Today, with this song, Mann is singing as if she was 2016 Republican presidential candidate, Donald Trump.

It is part of an artist’s campaign, sort of like these social media challenges of posting inspirational happenings for one month. This one, is 30 Days, 30 Songs, wanting a “Trump-Free America.”

Mann imagines “The Donald” as a sociopath who has no plan for America beyond winning. He can’t stop the damage he is wreaking, and would wreak more, if president. But that, Trump has a conscience and truly, privately wishes someone would put a stop to him getting the top political job of the land.

Who is to blame? Trump for, sure. But Mann as Trump suggests his supporters carry responsibility, too, wanting to crown Donald Trump and troll and lambaste his detractors.

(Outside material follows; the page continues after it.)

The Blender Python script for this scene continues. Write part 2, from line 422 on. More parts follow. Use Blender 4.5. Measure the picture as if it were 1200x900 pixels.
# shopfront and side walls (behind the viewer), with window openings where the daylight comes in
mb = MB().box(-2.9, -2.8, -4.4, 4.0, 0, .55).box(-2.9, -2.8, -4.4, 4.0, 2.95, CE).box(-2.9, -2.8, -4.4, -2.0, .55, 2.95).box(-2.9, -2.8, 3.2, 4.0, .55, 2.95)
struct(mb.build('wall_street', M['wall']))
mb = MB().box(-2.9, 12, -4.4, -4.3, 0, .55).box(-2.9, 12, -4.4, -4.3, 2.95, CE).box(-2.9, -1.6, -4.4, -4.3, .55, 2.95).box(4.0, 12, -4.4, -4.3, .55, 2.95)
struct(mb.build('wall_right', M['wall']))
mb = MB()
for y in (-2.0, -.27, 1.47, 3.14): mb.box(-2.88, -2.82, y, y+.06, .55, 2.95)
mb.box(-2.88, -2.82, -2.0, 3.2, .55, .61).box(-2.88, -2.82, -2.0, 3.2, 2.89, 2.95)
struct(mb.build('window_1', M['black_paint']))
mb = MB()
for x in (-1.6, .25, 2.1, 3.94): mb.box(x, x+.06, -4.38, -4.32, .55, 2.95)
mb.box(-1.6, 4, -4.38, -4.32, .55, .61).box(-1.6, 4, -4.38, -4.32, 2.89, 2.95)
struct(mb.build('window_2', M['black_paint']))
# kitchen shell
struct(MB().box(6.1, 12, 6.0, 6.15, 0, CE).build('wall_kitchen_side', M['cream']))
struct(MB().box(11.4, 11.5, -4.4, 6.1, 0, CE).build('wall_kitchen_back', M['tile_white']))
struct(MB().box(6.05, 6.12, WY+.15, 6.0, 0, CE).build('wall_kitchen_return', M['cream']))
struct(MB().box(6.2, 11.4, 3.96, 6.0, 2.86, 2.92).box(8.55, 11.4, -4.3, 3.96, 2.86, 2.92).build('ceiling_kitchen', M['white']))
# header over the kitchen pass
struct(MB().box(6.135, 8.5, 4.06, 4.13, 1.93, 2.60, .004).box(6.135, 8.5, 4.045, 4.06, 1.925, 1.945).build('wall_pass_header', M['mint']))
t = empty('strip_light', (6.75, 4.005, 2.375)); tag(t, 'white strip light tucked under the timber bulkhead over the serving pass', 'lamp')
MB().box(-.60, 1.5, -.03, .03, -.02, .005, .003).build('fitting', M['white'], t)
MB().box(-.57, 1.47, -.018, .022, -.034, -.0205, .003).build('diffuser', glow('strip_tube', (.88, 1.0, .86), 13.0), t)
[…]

That’s an interesting point: Donald Trump is who he is, but what is it in the American political culture that has put this person in prominence?

One could argue, this instalment of 30 Days, 30 Songs could try to get into the minds of Trumpsters to better understand their feelings and motivations, and support for Trump. What gave rise to their stridency?

Mann doesn’t like Trump, and by extension, maybe his adherents, too? But the song even accords some humanity to the man. This is not just from it suggesting Donald wants off this runaway train, but through the tune’s fluid, effortless melody and soothing, jangly instrumentation.

It might be one of the sweetest salves of a protest song, despite Trump being so abrasive in style?